Uncharted is neither the sweeping yet subtle work of art that games like Shadow of the Colossus and Flower are, nor does it aspire to the infinite levels of playability that games like Mario or Castlevania achieve. It does not provide a particularly long campaign or an immersive, sprawling world that you can lose yourself in for weeks at a time. Uncharted instead takes all of those tools, techniques, and methods and compresses them into a singular gaming event, representing the industry as a whole and at its best. But what it takes greatest care in doing is understanding that what really makes people attach themselves to games isn’t the overall product of a game, but the series of many player-specific moments that culminate in the player’s overall perception of the gaming experience. That time you and your best friend had an incredibly intense match in Street Fighter that ended in a double K.O., that time you stayed up past 3 a.m. on a school night playing Super Metroid and got the shit scared out of you when Crocomire still wasn’t dead even after he fell in lava and all his skin melted off, that time you first played Chrono Trigger and paced back and forth in your mind while you, as Frog, had to decide whether to kill Magus, the man who turned you into a frog, killed your mentor, and had put the entire world in jeopardy by summoning Lavos, or, knowing what you know now about his childhood and his motivations, to give him a chance at redemption. As much as we game reviewers try to justify our opinions by providing a thorough analysis of the quality of a game’s contents, from its graphics to its music, whether or not it has glitches that break the game, etc., at the end of the day, it’s moments like those that really make the decision for us. And Uncharted is made entirely of those moments. It is one mesmerizing experience after another, the baseline of a unique tune where most other games only get one or two crescendos of comparable awe.

But even more important than all that, in an industry ruled by epic space sagas with aliens galore and war simulators that pit you against thousands of anonymous abstractions of people with no sense of a moral compass and no inkling of emotional resonance, Uncharted is a decidedly human story. Uncharted certainly isn’t realistic: Nate constantly tumbles through collapsing infrastructure and bumbles his way through one catastrophe after another unscathed like some kind of badass reincarnation of Buster Keaton. But the lengths at which Naughty Dog and their many partners in the Uncharted endeavor have gone to give its human characters as much verisimilitude as possible while still subverting a discomforting sense of uncanniness is something that should be studied by everyone who’s ever even thought about digital animation. But what really sells it is how those digital characters interact—nothing in the world of video games has ever sounded quite like what goes on in Uncharted’s dialog sequences. Lines are cut off, people talk over each other. It’s broken. Sometimes random. If John Cassavetes had lived long enough to direct a video game, Uncharted would be it. And it’s also smart, sharp, and at times, painfully poignant. It has all the components necessary to make you believe in and care about the fake characters who populate these three stories, to the point where the thought of losing one is as heartbreaking as losing a member of one’s own family.
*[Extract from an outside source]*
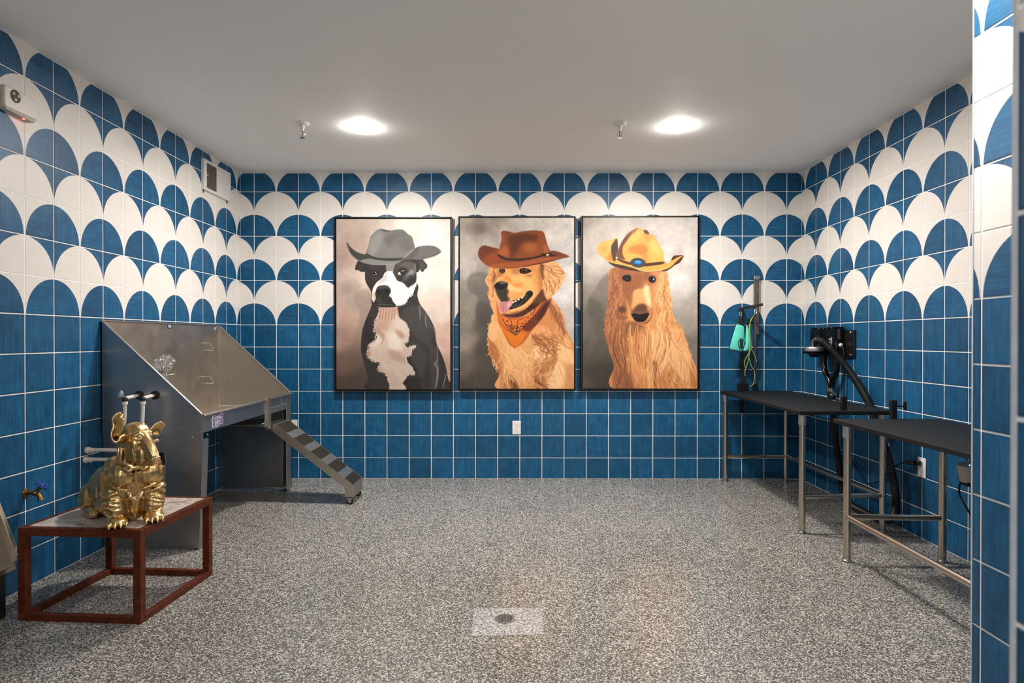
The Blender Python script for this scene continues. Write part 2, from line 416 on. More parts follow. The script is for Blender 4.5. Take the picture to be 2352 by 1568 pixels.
for y in (Y0+.02, Y1-.02):
    b = B(); b.lathe([(.016, 0), (.016, .006), (.006, .008), (.006, .024)], (X1-.045, y, 0), n=14); b.go('levelling_foot', m_rubber, tub)
b = B(); b.box((X0, Y0, .690), (X0+.004, Y1+.004, 1.372)); b.go('back_splash', m_ss, tub)
b = B(); b.prism([(X0, Y0+.01, .694), (X1-.01, Y0+.01, .712), (X1-.01, Y0+.01, .716), (X0, Y0+.01, .699)], (0, Y1-Y0-.012, 0)); b.go('basin_floor', m_ss, tub)
b = B(); b.box((X0, Y0, 1.369), (X0+.014, Y1+.004, 1.376), .002); b.go('back_rim', m_ss_rim, tub)
for y in (Y0+.002, Y1+.002):
    b = B(); b.prism([(X0, y-.010, 1.366), (X1-.016, y-.010, .818), (X1-.006, y-.010, .810), (X1-.002, y-.010, .815), (X1-.012, y-.010, .826), (X0+.004, y-.010, 1.377)], (0, .020, 0)); b.go('slanted_rim', m_ss_rim, tub, bev=.003)
# inner weld seams
b = B(); b.tube([(X0+.006, Y1-.002, .70), (X0+.006, Y1-.002, 1.36)], .004, 8, 1); b.tube([(X0+.006, Y1-.002, .702), (X1-.02, Y1-.002, .718)], .004, 8, 1); b.tube([(X0+.006, Y0+.02, .702), (X0+.006, Y1-.002, .702)], .004, 8, 1); b.go('weld_bead', m_ss_rim, tub, True)
b = B(); b.box((X1-.006, Y0+.002, .700), (X1-.002, -.955, .806)); b.go('apron', m_ss_dark, tub)
b = B(); b.prism([(X1-.022, Y0+.012, .806), (X1-.004, Y0+.012, .812), (X1+.008, Y0+.012, .806), (X1+.010, Y0+.012, .796), (X1+.004, Y0+.012, .800), (X1-.006, Y0+.012, .806)], (0, Y1-Y0+.035, 0)); b.go('front_rim', m_ss_rim, tub, bev=.002)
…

I never get excited about things anymore. I’m an immense drag on the hype other people in my circle of influence tend to get swept up by in the months leading up to a big release, be it game, movie, or what-have-you. That kid who got that box of NES games from his brother and basked in their light in wide-eyed wonder is long gone, replaced by someone much more skeptical and less adept at giving in to childhood elation. It’s not because I’m genuinely disinterested in life, it’s just that I’m deathly afraid of disappointment. But Uncharted peeled back those layers of adulthood, and after playing the first two Uncharted games, I let my guard down and allowed Uncharted 3 to be my reason for living for the past few months. Though, in a way, I cheated, because I knew that there was no way it could possibly let me down. At the unraveling of Uncharted 3’s climax, Nate finally confronts Marlowe, the game’s primary antagonist, who, in her final moments, tempts Nate to his doom by hoisting up the ring she stole from him, the ring he proudly wore around his neck as a sign of his greatness and his ambition for 20 years, and asks him to prove himself worthy of it. After three adventures for fame and fortune across four years of expedition, after endangering the lives of strangers and friends alike for the sake of his own ego, Nate turns to Marlowe and says, “I have nothing left to prove” before letting his prized possession sink into the sand with her. Indeed, in the myriad worlds simulated by the devices of the video game industry, truer words have never been spoken.